What is needed: Repeat the material exactly from its first line to the line that includes "S.camera = cam". Skip pictures.

Recorded data:
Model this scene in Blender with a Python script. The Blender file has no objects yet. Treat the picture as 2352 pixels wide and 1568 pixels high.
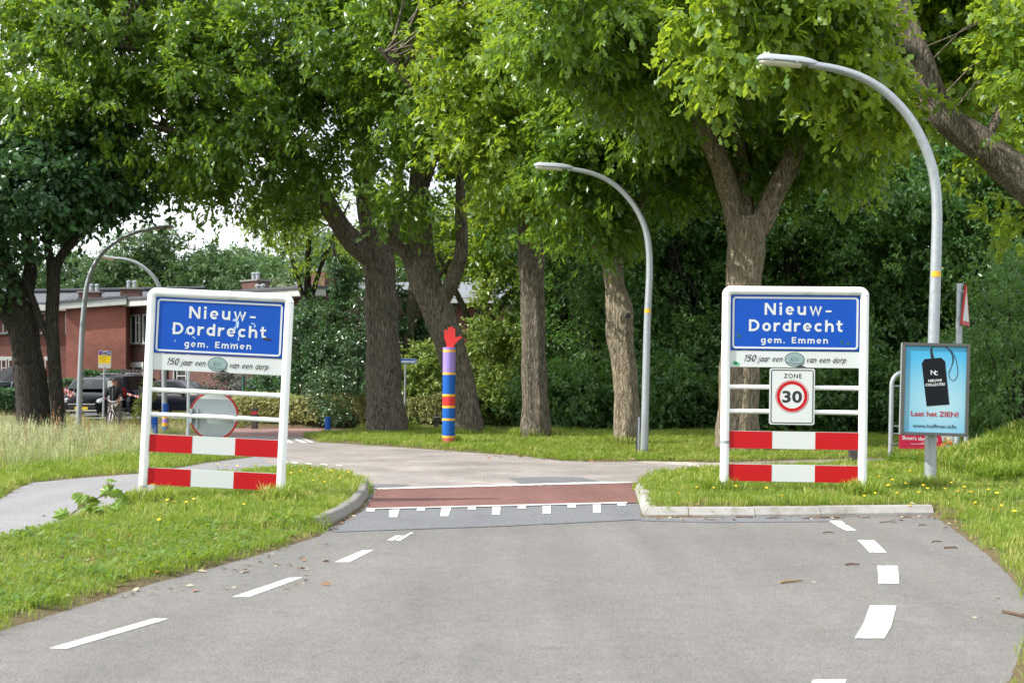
import bpy, bmesh, math, random
import numpy as np
from mathutils import Vector, Matrix, Euler

S = bpy.context.scene
COL = S.collection
R = math.radians
PI = math.pi

# ------------------------------------------------------------------ camera
FPX, CX, HY, EYE = 3266.667, 1176.0, 890.0, 1.5     # measured from the photograph at 2352 x 1568
cam_d = bpy.data.cameras.new('camera')
cam_d.lens = 50.0
cam_d.sensor_width = 36.0
cam_d.shift_y = (HY - 784.0) / 2352.0
cam_d.clip_start = 0.1
cam_d.clip_end = 2000.0
cam_d.dof.use_dof = True
cam_d.dof.focus_distance = 18.6
cam_d.dof.aperture_fstop = 3.2
cam = bpy.data.objects.new('camera', cam_d)
cam.location = (0, 0, EYE)
cam.rotation_euler = (R(90), 0, 0)
COL.objects.link(cam)
S.camera = cam

# ------------------------------------------------------------------ light
SUN_EL = R(43.0)
SUN_AZ = math.atan2(-0.955, -0.297)                  # from the left, a little behind the camera
SUNV = Vector((math.sin(SUN_AZ) * math.cos(SUN_EL), math.cos(SUN_AZ) * math.cos(SUN_EL), math.sin(SUN_EL)))
W = bpy.data.worlds.new('World')
S.world = W
W.use_nodes = True
wn, wl = W.node_tree.nodes, W.node_tree.links
wn.clear()
w_out = wn.new('ShaderNodeOutputWorld')
w_bg = wn.new('ShaderNodeBackground')
w_bg.inputs['Strength'].default_value = 0.15
w_sky = wn.new('ShaderNodeTexSky')
w_sky.sky_type = 'NISHITA'
w_sky.sun_disc = False
w_sky.sun_elevation = SUN_EL
w_sky.sun_rotation = SUN_AZ
w_sky.dust_density = 2.0
w_tc = wn.new('ShaderNodeTexCoord')
w_no = wn.new('ShaderNodeTexNoise')
w_no.inputs['Scale'].default_value = 3.2
w_no.inputs['Detail'].default_value = 6.0
w_no.inputs['Roughness'].default_value = 0.55
w_rp = wn.new('ShaderNodeValToRGB')
w_rp.color_ramp.elements[0].position = 0.33
w_rp.color_ramp.elements[1].position = 0.52
w_mx = wn.new('ShaderNodeMix')
w_mx.data_type = 'RGBA'
w_mx.inputs[7].default_value = (8.4, 8.7, 9.2, 1)
wl.new(w_tc.outputs['Generated'], w_no.inputs['Vector'])
wl.new(w_no.outputs['Fac'], w_rp.inputs['Fac'])
wl.new(w_rp.outputs['Color'], w_mx.inputs[0])
wl.new(w_sky.outputs['Color'], w_mx.inputs[6])
wl.new(w_mx.outputs[2], w_bg.inputs['Color'])
wl.new(w_bg.outputs['Background'], w_out.inputs['Surface'])

sun_d = bpy.data.lights.new('sun', 'SUN')
sun_d.energy = 4.9
sun_d.angle = R(0.53)
sun_d.color = (1.0, 0.955, 0.88)
sun = bpy.data.objects.new('sun', sun_d)
sun.rotation_euler = (-SUNV).to_track_quat('-Z', 'Y').to_euler()
COL.objects.link(sun)

S.view_settings.view_transform = 'Standard'
S.view_settings.look = 'None'
S.view_settings.exposure = 0.50
S.view_settings.gamma = 1.0
S.view_settings.use_curve_mapping = False
S.render.engine = 'CYCLES'
S.cycles.max_bounces = 8
S.cycles.transparent_max_bounces = 6
S.cycles.use_denoising = True

# ------------------------------------------------------------------ helpers
def px(x, y, d):
    """the point seen at (x, y) of the photograph, d metres ahead"""
    return Vector(((x - CX) / FPX * d, d, EYE - (y - HY) / FPX * d))

def gp(x, y, z=0.0):
    """where the sight line through (x, y) meets the level z"""
    return px(x, y, FPX * (EYE - z) / (y - HY))

def tag(o, label=None, cat=None, group=None, kind=None):
    if label: o['label'] = label
    if cat: o['category'] = cat
    if group: o['group'] = group
    if kind: o['kind'] = kind
    return o

def empty(name, loc=(0, 0, 0), rot=(0, 0, 0), label=None, cat=None, group=None, kind=None):
    o = bpy.data.objects.new(name, None)
    o.empty_display_size = 0.2
    o.location = loc
    o.rotation_euler = rot
    COL.objects.link(o)
    return tag(o, label, cat, group, kind)

def link(name, me, parent=None, loc=None):
    o = bpy.data.objects.new(name, me)
    COL.objects.link(o)
    if parent is not None: o.parent = parent
    if loc is not None: o.location = loc
    return o

def copy_tree(o, parent=None):
    c = o.copy()
    COL.objects.link(c)
    if parent is not None: c.parent = parent
    for ch in list(o.children):
        copy_tree(ch, c)
    return c

class MB:
    """collects shapes and links them as one mesh object"""
    def __init__(self):
        self.v, self.f, self.mi = [], [], []
    def add(self, v, f, mi=0):
        n = len(self.v)
        self.v.extend([tuple(p) for p in v])
        self.f.extend([tuple(i + n for i in q) for q in f])
        self.mi.extend([mi] * len(f))
        return self
    def box(self, c, s, rot=None, mi=0):
        hx, hy, hz = s[0] / 2, s[1] / 2, s[2] / 2
        vs = [Vector((x, y, z)) for x in (-hx, hx) for y in (-hy, hy) for z in (-hz, hz)]
        if rot is not None:
            m = rot if isinstance(rot, Matrix) else Euler(rot).to_matrix()
            vs = [m @ p for p in vs]
        vs = [p + Vector(c) for p in vs]
        return self.add(vs, [(0, 1, 3, 2), (4, 6, 7, 5), (0, 4, 5, 1), (2, 3, 7, 6), (0, 2, 6, 4), (1, 5, 7, 3)], mi)
    def bevbox(self, c, s, b=0.01, mi=0, rot=None):
        bm = bmesh.new()
        bmesh.ops.create_cube(bm, size=1.0)
        for v in bm.verts:
            v.co = Vector((v.co.x * s[0], v.co.y * s[1], v.co.z * s[2]))
        bmesh.ops.bevel(bm, geom=list(bm.edges), offset=b, segments=2, affect='EDGES')
        bm.verts.index_update()
        m = Matrix.Identity(3) if rot is None else Euler(rot).to_matrix()
        self.add([m @ v.co + Vector(c) for v in bm.verts], [[v.index for v in f.verts] for f in bm.faces], mi)
        bm.free()
        return self
    def prism(self, poly, d0, d1, axis='y', mi=0):
        """polygon in (x, z) pushed from y = d0 to d1 (or in (x, y) from z = d0 to d1)"""
        n = len(poly)
        if axis == 'y':
            a = [(p[0], d0, p[1]) for p in poly]; b = [(p[0], d1, p[1]) for p in poly]
        elif axis == 'z':
            a = [(p[0], p[1], d0) for p in poly]; b = [(p[0], p[1], d1) for p in poly]
        else:
            a = [(d0, p[0], p[1]) for p in poly]; b = [(d1, p[0], p[1]) for p in poly]
        f = [tuple(range(n)), tuple(range(2 * n - 1, n - 1, -1))]
        f += [(i, i + n, (i + 1) % n + n, (i + 1) % n) for i in range(n)]
        return self.add(a + b, f, mi)
    def tube(self, pts, rad, n=10, mi=0, caps=True, squash=None):
        pts = [Vector(p) for p in pts]
        if not isinstance(rad, (list, tuple)): rad = [rad] * len(pts)
        vs, fs = [], []
        up = None
        for i, p in enumerate(pts):
            t = (pts[min(i + 1, len(pts) - 1)] - pts[max(i - 1, 0)]).normalized()
            if up is None:
                up = Vector((0, 1, 0)) if abs(t.y) < 0.9 else Vector((1, 0, 0))
            x = up.cross(t)
            if x.length < 1e-5: x = Vector((1, 0, 0)).cross(t)
            x.normalize()
            y = t.cross(x).normalized()
            up = y
            for k in range(n):
                a = 2 * PI * k / n
                vs.append(p + x * (math.cos(a) * rad[i]) + y * (math.sin(a) * rad[i] * (squash or 1.0)))
        for i in range(len(pts) - 1):
            for k in range(n):
                a, b = i * n + k, i * n + (k + 1) % n
                fs.append((a, b, b + n, a + n))
        if caps:
            fs.append(tuple(range(n - 1, -1, -1)))
            fs.append(tuple((len(pts) - 1) * n + k for k in range(n)))
        return self.add(vs, fs, mi)
    def lathe(self, prof, n=20, c=(0, 0, 0), mi=0):
        vs, fs = [], []
        for r, z in prof:
            for k in range(n):
                a = 2 * PI * k / n
                vs.append((c[0] + r * math.cos(a), c[1] + r * math.sin(a), c[2] + z))
        for i in range(len(prof) - 1):
            for k in range(n):
                a, b = i * n + k, i * n + (k + 1) % n
                fs.append((a, b, b + n, a + n))
        fs.append(tuple(range(n - 1, -1, -1)))
        fs.append(tuple((len(prof) - 1) * n + k for k in range(n)))
        return self.add(vs, fs, mi)
    def ring(self, r0, r1, y0, y1, c=(0, 0), n=48, mi=0):
        """flat ring in the x-z plane"""
        vs, fs = [], []
        for k in range(n):
            a = 2 * PI * k / n
            for r, y in ((r0, y0), (r1, y0), (r1, y1), (r0, y1)):
                vs.append((c[0] + r * math.cos(a), y, c[1] + r * math.sin(a)))
        for k in range(n):
            a, b = 4 * k, 4 * ((k + 1) % n)
            for j in range(4):
                fs.append((a + j, b + j, b + (j + 1) % 4, a + (j + 1) % 4))
        return self.add(vs, fs, mi)
    def mesh(self, name, mats, smooth=False, angle=None):
        me = bpy.data.meshes.new(name)
        me.from_pydata(self.v, [], self.f)
        if not isinstance(mats, (list, tuple)): mats = [mats]
        for m in mats: me.materials.append(m)
        if len(mats) > 1:
            me.polygons.foreach_set('material_index', self.mi)
        bm = bmesh.new(); bm.from_mesh(me)
        bmesh.ops.recalc_face_normals(bm, faces=bm.faces)
        bm.to_mesh(me); bm.free()
        if smooth:
            me.polygons.foreach_set('use_smooth', [True] * len(me.polygons))
            me.set_sharp_from_angle(angle=R(angle or 40))
        me.update()
        return me
    def build(self, name, mats, parent=None, smooth=False, angle=None, loc=None):
        return link(name, self.mesh(name, mats, smooth, angle), parent, loc)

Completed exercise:
Model this scene in Blender with a Python script. The Blender file has no objects yet. Treat the picture as 2352 pixels wide and 1568 pixels high.
import bpy, bmesh, math, random
import numpy as np
from mathutils import Vector, Matrix, Euler

S = bpy.context.scene
COL = S.collection
R = math.radians
PI = math.pi

# ------------------------------------------------------------------ camera
FPX, CX, HY, EYE = 3266.667, 1176.0, 890.0, 1.5     # measured from the photograph at 2352 x 1568
cam_d = bpy.data.cameras.new('camera')
cam_d.lens = 50.0
cam_d.sensor_width = 36.0
cam_d.shift_y = (HY - 784.0) / 2352.0
cam_d.clip_start = 0.1
cam_d.clip_end = 2000.0
cam_d.dof.use_dof = True
cam_d.dof.focus_distance = 18.6
cam_d.dof.aperture_fstop = 3.2
cam = bpy.data.objects.new('camera', cam_d)
cam.location = (0, 0, EYE)
cam.rotation_euler = (R(90), 0, 0)
COL.objects.link(cam)
S.camera = cam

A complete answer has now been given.